Jerry Li: and that goes back to the earlier point you mentioned. I think it's really important to be aware is that, so in terms of career growth, not just look at it, in the lens of the level. but more importantly it's your capability, like how do you improve yourself? And there's blind spots and areas of improvements. So it's really the real skills that need to be leveled up. the levels or titles are just a reflection of, the raw talent you have.

How inclusion creates environments for more direct conversations about real world challenges

Patrick Gallagher: Eisar one of the things that we were thinking about right now and talking about a lot of what we've been talking about with being direct and being honest. I think there's a big hunger from the tech community to be able to have really direct and honest conversations beyond just what's going on at work, but also what's going on in the world. And I think one of the things we were curious to get your take on, because we know lyft as an organization does an incredible job, about like addressing real issues within the organization, but also in terms of the impact that the business makes.

and so we were wondering if you had any thoughts or perspectives with what's going on around inequality or some of the big diversity gaps in tech. And if you had any thoughts or different things that you have done as an organization that you found to be really effective to help address and create places where engineering teams, engineering leaders can have more direct conversations about some of those challenges. So really just wanting to kind of open up and see if you had any interesting takes or insights or perspectives, about how to do that in an organization?

Eisar Lipkovitz: I am a huge fan of having an actual. Diverse workforce, and I mean it in the most broad way, right? It's like difference of opinions, you know, difference of perspectives and obviously different kind of backgrounds. So to me, the most important thing is inclusion, right? If you're inclusive people that work with you feel it, you know, they don't face microaggressions, they don't feel discriminated against, and that's incredibly important.

So as a leader, I just want to empower people to bring their whole self to work,

What has brought you the greatest amount of joy as an engineering leader?

Patrick Gallagher: We have one final question for you Eisar. What has brought you the greatest amount of joy as an engineering leader?

Eisar Lipkovitz: I mean, it happened multiple times in my career. It's this sort of being in the grind in a project for a very long time.
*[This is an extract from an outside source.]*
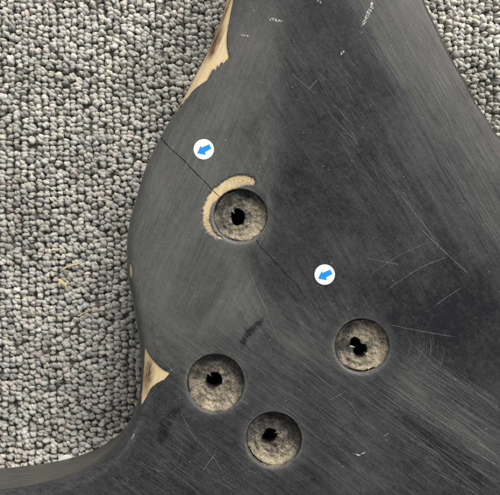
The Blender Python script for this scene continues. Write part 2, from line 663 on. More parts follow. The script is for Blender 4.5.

And then you just sort of realize, "wow, how much we have accomplished." Right.

And when you reach this point, you know, it's not like, you know, if you worked for Space X Elon Musk you know, you clearly just had that moment Right. this is a rare example, but most software project, you know, especially if you're not building, like an actual consumer product, which I have rarely done... that end state is sort of subjective.

But there is a point where you're like, wow, gee, wow we have accomplished a lot or, you know, we sort of changed the world or whatever. And often it happens even later. It's very rewarding.

Jerry Li: It's the process that is enjoyable but , those moments are just really highlights and make everything worthwhile.

Eisar Lipkovitz: That's right. And, you know, sometimes you just remember these moments much later in your career, you look back like, wow, we have done that.